Still not sure if you need a crypto tax expert? Check out our complete guide on crypto tax professionals that dives deep into when and how to hire one.
Additional Tips for Smooth Crypto Tax Reporting
Managing your crypto taxes doesn’t have to be a headache. In fact, with a little bit of planning and organization, you can make the process a whole lot smoother. Here are some extra tips to help you breeze through tax season:
Keep Detailed Records
Document every buy, sell, transfer, and transaction fee. Note down dates, amounts, and details of each trade. Despite all the crypto tax tool problems, these tools are extremely helpful in automating record-keeping and calculations. But it’s crucial to regularly verify and double-check your logs and transaction details for accuracy.

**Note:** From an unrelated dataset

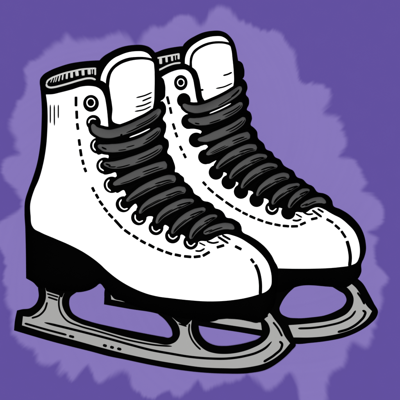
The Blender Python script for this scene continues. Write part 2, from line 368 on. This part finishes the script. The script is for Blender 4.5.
# ================================================================ FRONT SKATE
FRONT = dict(
 origin=(40, 300, 0), base=lambda v: np.maximum(0.27 * (v[:, 0] - 14), 0),
 label='white ice skate in front, black heel fully visible, its toe overlapping the other skate',
 stitch_w=3.0,
 body=[(40.2,86),(40.2,86),(41,95),(41.7,107),(41.5,125),(40.2,145),(36.7,165),(32,180),(28.3,190),(25.2,200),(24.5,214),(25.3,228),(26,250),(26.3,278),
  (26.3,278),(33,282),(38,286),(50,289),(64,291),(83,291.5),(91,289),(96,286),(99.5,283.5),(106,290),(111,294.5),(114,298),(122,300.5),(134,305.5),(157,311.5),(172,316),(190,318.5),(217,319.5),(230,318.6),(250,321),(262,322),(270,312),
  (275,300),(276,290),(277.3,278),(277.3,266),(275,262),(272,256),(266,248),(258,241),(250,236),(242,231),(241.5,227),(239.5,223),(236,220.5),(232,218.5),(226,217),(224.5,214),(222,211),(219,209.3),(215,208),(213,204.5),
  (209,202),(203,200.5),(200,197),(194,193),(192.5,189),(190,186),(187.5,183.5),(184.5,181.5),(184,178),(180,174.5),(175,172),(175.3,168),(173.5,161),(171,156),(167.5,153),(169,146),(168,140),(164.2,137),(165.8,131),(165.8,123),(163,119.5),(166,112),(165.5,105),(162,101),
  (158,105),(150,112.5),(140,117.5),(128,122.5),(119,124),(113.5,122),(112.5,108),(111,98),(109,90),(105.5,83),(101,80.5),(95,80.3),(86,80),(75,83),(62,87.5),(50,89.5),(43,88)],
 white=[(46,94.6),(46,94.6),(53,94.2),(60,92.6),(72,89.5),(82,86.5),(90,86),(97,87.3),(101.3,90.3),(104.3,96),(106,104),(107.2,113),(108.3,127),(108.3,127),(102,133),(98,140),(97,154),(97.5,154.5),(103,153.8),(108.7,156),(108,158.5),(103,160),
  (100,166),(104,174.5),(110,174),(115.5,172.5),(117,178),(117,178),(112,186),(117,193),(124,190.3),(126,194.5),(126,194.5),(122,204),(127,210),(136,204),(138,209),(138,209),(137,217),(143,222),(148,216.5),(153,217),(152,221),(156,229),(161,232),(165,225),(169.3,228),(169,232),(173,237),(178,240),(181.5,234.6),(185.5,237.5),(186,240),
  (191,246),(197,243),(200,241.3),(207,241.2),(210,240.3),(217,236.6),(222,235),(226,234.2),(233,235.6),(240,238.2),(248,243),(256,249),(263,256),(268,263.3),(270.6,271),(271.6,279),(271,285.5),(269,289),(266,291.5),(258,294.5),(245,298),(230,300.3),(209,301.3),(186,299.8),(170,298),(159,296.6),(148,294),(134.7,288.8),(118,279.3),(106,269.7),
  (100,264),(85,253),(70,245),(55,238.5),(40,232),(34,228.6),(32,225.5),(30.7,216),(30.5,203),(31.5,198.5),(34.3,190),(38.7,180),(43,165),(46,148),(47.4,130),(47.7,115),(47.2,104)],
 stitch=[((76,97),(76,106)),((76.6,111),(76.9,118.5)),((77.2,123.5),(78,129.5)),((79,139.5),(79.8,145.5)),((80.3,149.5),(81.3,156)),((82.4,160),(83.5,164.5)),((84.5,168),(86,171.8)),
  ((92.3,187.5),(94.2,191.5)),((96,194.3),(98.2,198.3)),((99.5,201),(102.7,205.3)),((104,207.8),(107.3,211.7)),((108.6,213.8),(112.6,217.8)),((114.8,220),(122,228)),((124.5,230),(130,234)),((133,235.5),(138,238.8)),((140.5,240.5),(145.5,243.3)),((148.8,244.5),(154,247.5)),((157.3,248.7),(163,251.2)),((165.7,252),(171.8,254.2)),((175,254.6),(180.7,255.8)),((184.3,256.3),(191,256.9)),((194,257),(200.3,256.3)),((203,255.8),(209.5,252)),((217,247.4),(223.9,245.3)),((235.3,246.3),(241.2,249.3)),((251,259),(253.8,262.7))],
 seam=[([(255.3,264.5),(258,270.5),(259.8,278),(260.5,285),(260.3,294.5)],3.5)],
 crease=[([(50.3,104.5),(50.3,123.5)],1.0),([(54.3,104.5),(54.4,125.8)],1.0),([(58.3,104.5),(58.3,118.5)],1.0),
  ([(198.8,242.5),(205.6,245.8)],1.2),([(195,250.8),(200,251),(205,248.3)],1.5),([(206.5,241.3),(213,243),(219.3,241.8)],1.5),([(217.5,236.5),(228.7,243.6)],1.9),([(222,235),(230.8,239.9)],1.7)],
 sole=[(25.2,224),(25.2,224),(25.8,250),(26.1,278.3),(26.1,278.3),(33,282.3),(40,289),(50,290),(64,291.5),(83,291.7),(91,289.4),(96,286.5),(99.5,283.7),(105.7,290),(111,295),(114,298.6),(122,301),(134,306),(157,313),(172,317.2),(190,320),(217,320.2),(219,319.2),(230,318.9),(241,319.8),(250,321.6),(257,322.9),(263,320),(270,313),
  (275,302),(276.5,290),(277.8,278),(277.8,267),(272.5,283),(272.5,287),(266.5,292.3),(258,295.3),(245,298.8),(230,301),(209,302),(186,300.4),(170,298.8),(159,297.3),(148,294.7),(134.4,289.5),(117.7,280),(105.6,270.4),(99.5,264.7),(84.7,253.7),(69.7,245.7),(54.7,239.2),(39.7,232.7),(33,229)],
 collar=[(41.2,91),(40.2,87),(39.7,83),(40,79.5),(43,75),(50,70.5),(60,66.5),(70,63.5),(80,61.8),(90,60.8),(98,60.4),(106,60.4),(110,70),(110,96),(96,92),(80,92),(60,94),(46,93),(44,92),(41.6,91)],
 lining=[([(46.3,84),(47.5,81),(51,78.3),(57,75.7),(65,73),(75,70.7),(80,69.6),(90,68.6),(96.3,68.3)],1.7),
         ([(46.3,83.5),(46.8,86),(49.5,87.4),(54,87.2),(60,85.8),(70,83),(80,80),(88,78.3),(92,78.4),(95.8,79.8)],2.0)],
 teeth=[([(52.5,78),(50.6,82.5)],.9),([(55,77),(53.4,82.5)],.9),([(57.3,76),(55.5,82)],1.0),([(60,75),(58.6,81.3)],1.3),([(63,74),(62.3,80)],1.5),([(67,72.5),(66.6,79)],2.2),([(71.5,71.5),(71.7,77.8)],2.8),([(76.5,70.5),(77.3,76)],3.4),([(82.8,69.5),(83.2,75.5)],3.0),([(89,69),(89.3,74.5)],3.2),([(92.2,68.6),(92.4,74)],.9),([(95.2,68.5),(95.2,75)],1.8)],
 tongue=[(97.2,96),(97,78),(97.5,64),(100,59.8),(104,56),(110,52.3),(116,49.2),(125,46.2),(135,44.9),(143,45.1),(149,47),(153,50.2),(156.2,54.5),(158,60),(159.2,70),(159.5,84),(161,100),(158,112),(140,124),(125,130),(106,134)],
 tongue_white=[(109.2,86),(109.2,86),(110,79),(111.5,73.5),(114.5,69),(120,64.8),(129,61.2),(137,59.8),(145,59.7),(150,60.6),(153,62.3),(154.2,68),(154.5,76),(154.4,90),(154,101),(152.6,109),(152.6,109),(145,114),(135,119),(125,123),(119,125),(114,125),(111,98)],
 tongue_band=[(100.4,82),(100.4,82),(101,77),(103,71.5),(106,66.3),(110,61.5),(114,58.3),(120,55.3),(127,52.7),(137,51.3),(143,51.6),(148,53.8),(151.8,58.2),(151.8,58.2),(145,57),(137,56.8),(127,58),(120,60.7),(115,64),(110,69.3),(107.3,74.5),(106,80),(105.7,86.3),(105.7,86.3),(103,84.5)],
 tongue_crease=[([(136,97.8),(145,95.4),(152.3,92.2)],1.2),([(142,101.2),(151.8,97)],1.3),([(135.3,107),(144,105),(151.8,101.6)],1.3),([(134.5,111.5),(144,109.6),(151.5,106)],1.2)],
 blade=[[(17,310.5),(22,309.3),(30,308.2),(36,303.5),(38.6,297),(38,288),(38,288),(60,270),(120,280),(200,300),(262,300),(268,302),(273,308),(281,319.5),(288,330),(295.5,343),(295.8,345),(292,350),(288,354.3),(279,362),(266,369.7),(250,373),(225,373.6),(200,372.3),(180,370),(151,365),(124,359.3),(110,356.5),(90,351.2),(75,347.5),(50,341),(30,335.2),(14,330.4),(14,330.4),(15,320),(17,310.5)],
        [(69.2,303),(70.2,297.5),(75,293.3),(83,289),(96,279),(110,284),(150,303),(159,314.8),(162.7,317.6),(168,323.5),(172,331),(172,336),(169.5,337.6),(163,336.8),(150,334.5),(130,330.6),(110,326.4),(90,321.5),(78,317),(72.5,313),(70,308)],
        [(198.5,325),(199,310),(260,310),(263,318),(264.3,325),(263.5,333),(258,338.7),(250,341.7),(235,345),(225,346),(215,345.2),(206,341),(200,333)]],
 blade_face=[[(45.2,287),(45.2,287),(46.8,291.3),(48,291.7),(58.8,295.2),(58.8,295.2),(61.5,297.5),(64.3,292.7),(64.3,292.7),(62,300),(62,304),(63.8,310),(69,317.3),(80,323.5),(95,328),(110,332.6),(125,336.8),(140,340.2),(155,343),(170,344.4),(176,341.5),(179.8,335),(179.3,328),(176.5,322.3),(172,317.3),(172,317.3),(178.5,322.3),(187,325),(189,323),(191.8,320),(191.8,320),(191,328),(193,336.5),(199,345),(206,350.5),(215,353.3),(225,354),(240,352.2),(252,348.3),(262,343),(267.5,337.5),(270,331),(268.3,324),(264,318.8),(264,318.8),(268.2,315.8),(264.5,313.5),(265.5,312),(268.5,312.6),(274.5,319.5),(281,328.3),(285,336.5),(290,343.3),(290,343.3),(282.5,352),(273.5,359),(264,363.6),(250,366.9),(238,368.2),(225,368.2),(200,367),(180,364.2),(160,361),(140,357),(124,353.4),(100,347.2),(75,340.3),(50,333.8),(22,325.3),(22,325.3),(23,316.3),(23,316.3),(30,316.7),(36,313.5),(42,307.5),(45.5,300),(46,292.5)]],
 blade_lines=[([(46.8,293.6),(58.6,297.3)],1.3),([(47.8,297),(57.8,300.3)],1.4),([(47.3,302),(44.5,310),(39,315.5),(31.5,318.2)],1.5),
  ([(61,294),(59.3,298),(58.8,303),(60.5,312),(66,319.8),(80,326.2),(95,330.4),(110,334.8),(125,339.2),(140,342.5),(155,345),(172,346.3)],1.4),
  ([(44.3,322.5),(60,326.3),(80,331.2),(110,339),(130,344.6),(150,349.8),(170,353.5),(190,356.8),(210,358.5),(228,358.5),(245,356),(257,352.5),(266,347.5),(271.8,341.5)],1.9),
  ([(24.4,323.3),(45,329.2),(66.8,335)],1.7),([(68.8,335.8),(74.3,337.3)],2.0),([(102.8,345),(107,346.2)],2.2),([(110,346.8),(114,347.9)],2.2),([(117,348.4),(121.5,349.6)],2.2),
  ([(189.4,323.5),(189,331),(191.6,339),(196,345.2),(200.8,349.8)],1.4),([(178.3,323.7),(186.8,326.4)],1.2),
  ([(273,322),(278,328.5),(282.2,336.5)],1.6),([(279.2,341.2),(282,343.8),(281.3,348),(275,354.5),(263.5,362)],2.0)],
 eyelets=[(91,103.4,7.9,8.5,ring(90.8,102.6,3.9,1.2)),
  (93.5,122.5,7.4,7.6,([(88.7,123.3),(89.6,120.2),(92.7,118.6),(96,119.4)],1.3)),
  (98,145.7,8.1,8.1,([(95.3,140.5),(93.2,144),(93.3,147.5),(95.7,150.6)],1.3)),
  (104.5,165.7,8.3,8.3,([(102.3,160.5),(99.6,164),(99.8,167.6),(103.8,170.9)],1.3)),
  (111.8,184.8,8.3,8.3,([(109.4,179.6),(106.8,183),(107.2,187.5),(110.8,191)],1.3)),
  (123.5,204.3,7.9,8.1,([(121.6,199.3),(119.6,203),(120.7,207),(124.2,209.3),(127.8,208.3)],1.3)),
  (138.8,217.6,7.8,7.8,([(135.2,214.5),(135.4,219),(139,222),(143,220.5)],1.3)),
  (156,227.8,7.5,7.5,([(152,226),(152.8,229.7),(156,231.6),(160.4,229.3)],1.3)),
  (172.7,235.8,7.7,7.7,([(168.4,234),(169.5,237),(172.6,238.8),(177.5,236)],1.3)),
  (190.8,242.2,7.5,7.5,([(186.6,241),(188,244.4),(190.8,246),(195.3,243)],1.3))],
 laces=[
  ([(157.3,84),(158,87.5),(158,91)],[1,1,1],[],dict(grow=6.4,extra0=8,extra1=10.5,z=7,face=False)),
  ([(92.3,124),(95,129.5),(101,132.8),(109,134),(119,132),(130,128.3),(140,123.7),(150,118.5),(156,114),(160.3,109.3)],[1.5,3.4,4.2,4,3.9,4,4,3.9,3.6,2],[(.62,.93,.15,.1,.8),(.48,.93,.68,.5,1.0),(.4,.43,.9,.8,1.3)]),
  ([(97.7,145.5),(104,147.8),(112,148.2),(121,147.5),(131,145.3),(140,142.3),(150,137),(156.5,132),(160,127.8)],[1.5,3.4,4,4,4,4,3.9,3.5,1.8],[(.42,.55,.2,.2,.7),(.72,.95,.05,.1,.9),(.66,.97,.65,.55,.9),(.06,.14,.0,.3,1.2),(.3,.42,.6,.65,.7)]),
  ([(103.5,163.6),(111,165),(120,164.3),(130,161.7),(141,158),(151,153.5),(158,149.2),(161.8,145.5)],[1.5,3.2,4,4.3,4.3,4.1,3.7,2],[(.55,.93,.05,.05,.9),(.5,.97,.6,.62,.8),(.2,.42,.7,.6,.8),(.03,.12,-.1,.2,1.2),(.08,.2,.6,.5,.8)]),
  ([(113,184.6),(119,182),(128,178.5),(138,174),(148,170.2),(158,166.7),(167,164.5)],[1.5,3,4,4.2,4.1,4,3.7],[(.55,.86,.0,.1,.9),(.55,.93,.6,.6,.8),(.12,.5,.68,.68,.7)]),
  ([(126.3,201.2),(133,196.3),(141,191),(150,186),(160,181.8),(169,179),(176,179)],[1.3,3,4,4.1,4.1,4,3.3],LOW),
  ([(139.3,213.5),(144,207.5),(151,202.6),(160,198),(170,193.8),(179,190.3),(186,190.3)],[1.3,2.8,3.9,4,4,3.8,2.9],LOW),
  ([(156.3,223.5),(160,217),(167,211),(175,206.6),(184,202.8),(194,200.5)],[1.3,3,3.9,4.1,3.9,1.8],LOW),
  ([(171.8,233.8),(175.5,227.5),(181,221.8),(188,216.6),(196,212.3),(205.5,208.8)],[1.3,3,3.9,4.1,3.7,2],LOW),
  ([(190.3,239),(193.3,232),(198.3,226.3),(204.5,221.5),(211,217.6),(217.3,215.8)],[1.5,3.1,3.9,3.9,3.1,1.4],LOW),
  ([(203.5,233.5),(210,230.3),(218,227.3),(226,226),(231,226.8),(234.3,229)],[1.8,3,3.1,3.1,2.8,1.2],[(.15,.62,.5,.35,.9),(.03,.3,-.1,.1,.8)],dict(extra1=4.5,extra0=1)),
 ],
 white_slivers=[([(129.5,137.4),(140,133.4),(150,128.6)],1.2)],
)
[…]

Stay Informed About Tax Regulations
In most countries, crypto is taxed as both capital gains and income. Capital gains tax applies when you sell crypto for a profit, while income tax applies to mining, staking rewards, and crypto received as income.
Tax rates and regulations are constantly evolving and may vary by country. That is why you must know the basics of how crypto taxes work in your country. Check out our crypto tax guides for different countries to know how crypto is taxed in yours.
Plan Ahead for Tax Season
Don’t wait until the last minute. Plan ahead, explore tax-saving strategies, such as tax-loss harvesting and crypto donations, and consult a tax professional if needed. The earlier you start, the less stressful tax season will be.

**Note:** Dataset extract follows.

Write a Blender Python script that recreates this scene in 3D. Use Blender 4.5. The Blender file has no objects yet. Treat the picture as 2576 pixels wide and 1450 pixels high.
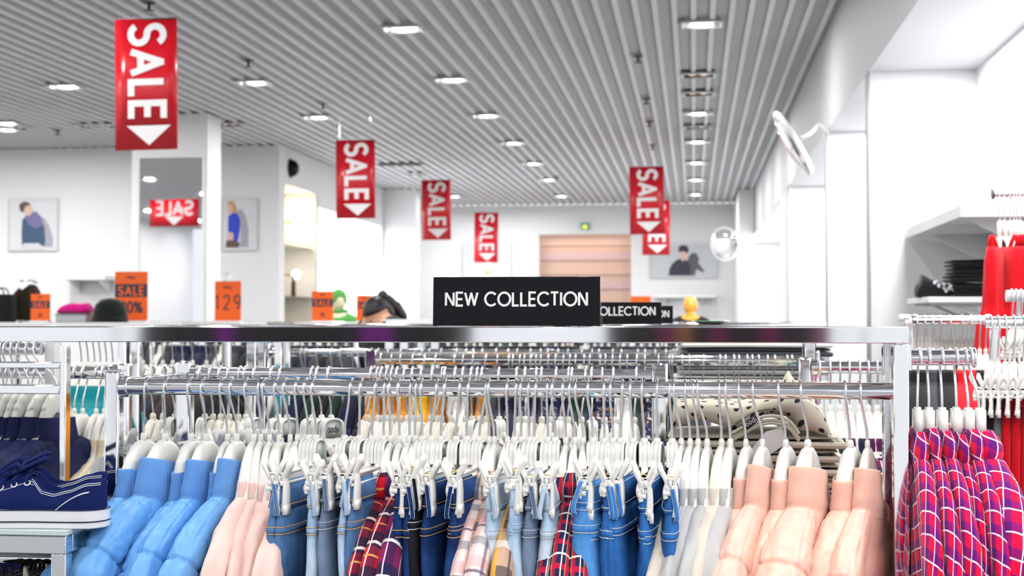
import bpy, bmesh, math, random
from mathutils import Vector, Matrix, Euler
S = bpy.context.scene
COL = S.collection
PI = math.pi
V = Vector
# ---------------------------------------------------------------- camera
FPX = 3600.0
CAM_Z = 1.35
YAW = math.atan(457 / FPX)
PITCH = math.atan(83 / FPX)
cam_data = bpy.data.cameras.new('camera')
cam_data.sensor_width = 36
cam_data.lens = FPX * 36 / 2576
cam_data.clip_start = 0.05
cam_data.clip_end = 100
cam_data.dof.use_dof = True
cam_data.dof.focus_distance = 2.22
cam_data.dof.aperture_fstop = 8.0
cam = bpy.data.objects.new('camera', cam_data)
COL.objects.link(cam)
cam.location = (0, 0, CAM_Z)
cam.rotation_euler = (PI / 2 + PITCH, 0, YAW)
S.camera = cam
# ---------------------------------------------------------------- exposure, world, light
S.view_settings.view_transform = 'Standard'
S.view_settings.look = 'None'
S.view_settings.gamma = 1.0
S.view_settings.use_curve_mapping = False
S.view_settings.exposure = 0.5
S.cycles.max_bounces = 7
S.cycles.diffuse_bounces = 2
S.cycles.glossy_bounces = 4
S.cycles.transmission_bounces = 4
S.cycles.transparent_max_bounces = 6
S.cycles.caustics_reflective = False
S.cycles.caustics_refractive = False
S.cycles.sample_clamp_indirect = 4.0
world = bpy.data.worlds.new('world')
S.world = world
world.use_nodes = True
WB = world.node_tree.nodes['Background']
WB.inputs[0].default_value = (0.93, 0.96, 1.0, 1)
WB.inputs[1].default_value = 0.72


def area_light(name, loc, sx, sy, power, color=(1, 1, 1), rot=(0, 0, 0), shape='RECTANGLE', parent=None, spread=PI):
    l = bpy.data.lights.new(name, 'AREA')
    l.shape = shape
    l.size = sx
    l.size_y = sy
    l.energy = power
    l.color = color
    l.spread = spread
    o = bpy.data.objects.new(name, l)
    COL.objects.link(o)
    o.location = loc
    o.rotation_euler = rot
    if parent:
        o.parent = parent
    return o


LAMP_W = 11.0          # one ceiling downlight
BAY_W = 18.0           # hidden lamps washing the wall bays

# ---------------------------------------------------------------- pixel helpers (frame is 2576 x 1450)
RC = Euler((PI / 2 + PITCH, 0, YAW)).to_matrix()
C0 = V((0, 0, CAM_Z))


def ray(px, py):
    return RC @ V(((px - 1288) / FPX, -(py - 725) / FPX, -1))


def at(px, py, Y):
    r = ray(px, py)
    return C0 + r * (Y / r.y)


def atx(px, py, X):
    r = ray(px, py)
    return C0 + r * (X / r.x)


def atz(px, py, Z):
    r = ray(px, py)
    return C0 + r * ((Z - CAM_Z) / r.z)


# ---------------------------------------------------------------- mesh builder
class MB:
    def __init__(s):
        s.v = []
        s.f = []
        s.uv = []
        s.m = []

    def add(s, p):
        s.v.append((p[0], p[1], p[2]))
        return len(s.v) - 1

    def face(s, idx, uv=None, m=0):
        s.f.append(tuple(idx))
        s.uv.append(uv if uv else [(s.v[i][0] + s.v[i][1], s.v[i][2]) for i in idx])
        s.m.append(m)

    def loft(s, rings, cap0=True, cap1=True, closed=True, m=0, u0=0.0):
        n = len(rings[0])
        ids = [[s.add(p) for p in r] for r in rings]
        ref = rings[len(rings) // 2]
        us = [u0]
        for j in range(n):
            us.append(us[-1] + (V(ref[(j + 1) % n]) - V(ref[j])).length)
        vs = [0.0]
        for i in range(len(rings) - 1):
            c0 = sum((V(p) for p in rings[i]), V()) / n
            c1 = sum((V(p) for p in rings[i + 1]), V()) / n
            vs.append(vs[-1] + max((c1 - c0).length, 1e-5))
        for i in range(len(rings) - 1):
            for j in range(n if closed else n - 1):
                k = (j + 1) % n
                s.face((ids[i][j], ids[i][k], ids[i + 1][k], ids[i + 1][j]),
                       [(us[j], vs[i]), (us[j + 1], vs[i]), (us[j + 1], vs[i + 1]), (us[j], vs[i + 1])], m)
        if closed and cap0:
            s.face(list(reversed(ids[0])), None, m)
        if closed and cap1:
            s.face(ids[-1], None, m)
        return ids

    def tube(s, path, r, n=8, caps=True, m=0):
        path = [V(p) for p in path]
        k = len(path)
        rr = r if isinstance(r, (list, tuple)) else [r] * k
        rings = []
        t = (path[1] - path[0]).normalized()
        a = V((0, 0, 1)) if abs(t.z) < .9 else V((1, 0, 0))
        nn = (a - t * a.dot(t)).normalized()
        for i in range(k):
            if i == 0:
                t = path[1] - path[0]
            elif i == k - 1:
                t = path[-1] - path[-2]
            else:
                t = path[i + 1] - path[i - 1]
            t.normalize()
            nn = (nn - t * nn.dot(t))
            if nn.length < 1e-6:
                nn = t.orthogonal()
            nn.normalize()
            b = t.cross(nn)
            rings.append([path[i] + (nn * math.cos(2 * PI * j / n) + b * math.sin(2 * PI * j / n)) * rr[i] for j in range(n)])
        s.loft(rings, caps, caps, True, m)

    def box(s, c, d, rot=None, m=0):
        c = V(c)
        h = V(d) / 2
        ids = []
        for x in (-1, 1):
            for y in (-1, 1):
                for z in (-1, 1):
                    p = V((x * h.x, y * h.y, z * h.z))
                    if rot is not None:
                        p = rot @ p
                    ids.append(s.add(c + p))
        for q in ((0, 1, 3, 2), (4, 6, 7, 5), (0, 4, 5, 1), (2, 3, 7, 6), (0, 2, 6, 4), (1, 5, 7, 3)):
            s.face([ids[i] for i in q], None, m)

    def box2(s, a, b, m=0):
        a = V(a)
        b = V(b)
        s.box((a + b) / 2, [abs(b[i] - a[i]) for i in range(3)], None, m)

    def prism(s, poly, f, depth, m=0):
        """poly: list of 2-D points, f maps (a, b, t) to 3-D, depth: (t0, t1)."""
        a = [s.add(f(p[0], p[1], depth[0])) for p in poly]
        b = [s.add(f(p[0], p[1], depth[1])) for p in poly]
        n = len(poly)
        s.face(list(reversed(a)), None, m)
        s.face(b, None, m)
        for i in range(n):
            j = (i + 1) % n
            s.face((a[i], a[j], b[j], b[i]), None, m)

    def lathe(s, prof, n=24, c=(0, 0, 0), M=None, m=0):
        rings = []
        for r, z in prof:
            ring = []
            for j in range(n):
                p = V((r * math.cos(2 * PI * j / n), r * math.sin(2 * PI * j / n), z))
                if M is not None:
                    p = M @ p
                ring.append(p + V(c))
            rings.append(ring)
        s.loft(rings, True, True, True, m)

    def sphere(s, c, r, n=16, k=10, m=0):
        rr = r if hasattr(r, '__len__') else (r, r, r)
        rings = []
        for i in range(k + 1):
            t = PI * i / k
            q = max(math.sin(t), .01)
            rings.append([V((c[0] + rr[0] * q * math.cos(2 * PI * j / n), c[1] + rr[1] * q * math.sin(2 * PI * j / n), c[2] - rr[2] * math.cos(t))) for j in range(n)])
        s.loft(rings, True, True, True, m)

    def mesh(s, name, mats, smooth=True):
        me = bpy.data.meshes.new(name)
        me.from_pydata(s.v, [], s.f)
        uvl = me.uv_layers.new(name='UVMap')
        flat = []
        for u in s.uv:
            for a in u:
                flat.extend(a)
        uvl.data.foreach_set('uv', flat)
        if not isinstance(mats, (list, tuple)):
            mats = [mats]
        for x in mats:
            me.materials.append(x)
        me.polygons.foreach_set('material_index', s.m)
        me.polygons.foreach_set('use_smooth', [bool(smooth)] * len(me.polygons))
        me.update()
        bm = bmesh.new()
        bm.from_mesh(me)
        bmesh.ops.recalc_face_normals(bm, faces=bm.faces)
        if smooth == 'auto':
            for e in bm.edges:
                if len(e.link_faces) == 2 and e.calc_face_angle(0) > 0.7:
                    e.smooth = False
        bm.to_mesh(me)
        bm.free()
        if smooth == 'auto':
            me.polygons.foreach_set('use_smooth', [True] * len(me.polygons))
        return me

    def build(s, name, mats, parent=None, smooth='auto', bevel=0.0, loc=None, segs=2, subsurf=0):
        return put(name, s.mesh(name, mats, smooth), parent, loc, bevel, segs, subsurf)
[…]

Check out our in-depth guide on planning crypto taxes for maximizing tax savings and a smooth tax reporting process.
FAQ
What is a crypto tax software?
A crypto tax software is a specialized tool designed to help crypto users calculate, report, and manage their tax obligations. It automates the process of tracking transactions, calculating gains and losses, and generating tax reports, simplifying the often complex task of crypto tax reporting.
Which tax software is best for crypto?
Bitcoin.Tax is a popular choice for many crypto users due to its extensive integration options, user-friendly interface, and affordable pricing.
However, the “best” tax software can vary based on individual goals, needs, and preferences. Check out our curated list of the best crypto tax tools to explore different options and choose the one that aligns best with your specific requirements and comfort level with technology.
How do I track my crypto taxes?
Manually tracking your transactions can be incredibly time-consuming and prone to errors. Crypto tax tools automate the process, saving you valuable time and ensuring accuracy by integrating with your exchanges and wallets to record transactions and calculate tax liabilities.
This not only simplifies tax reporting but also provides a comprehensive overview of your crypto financials.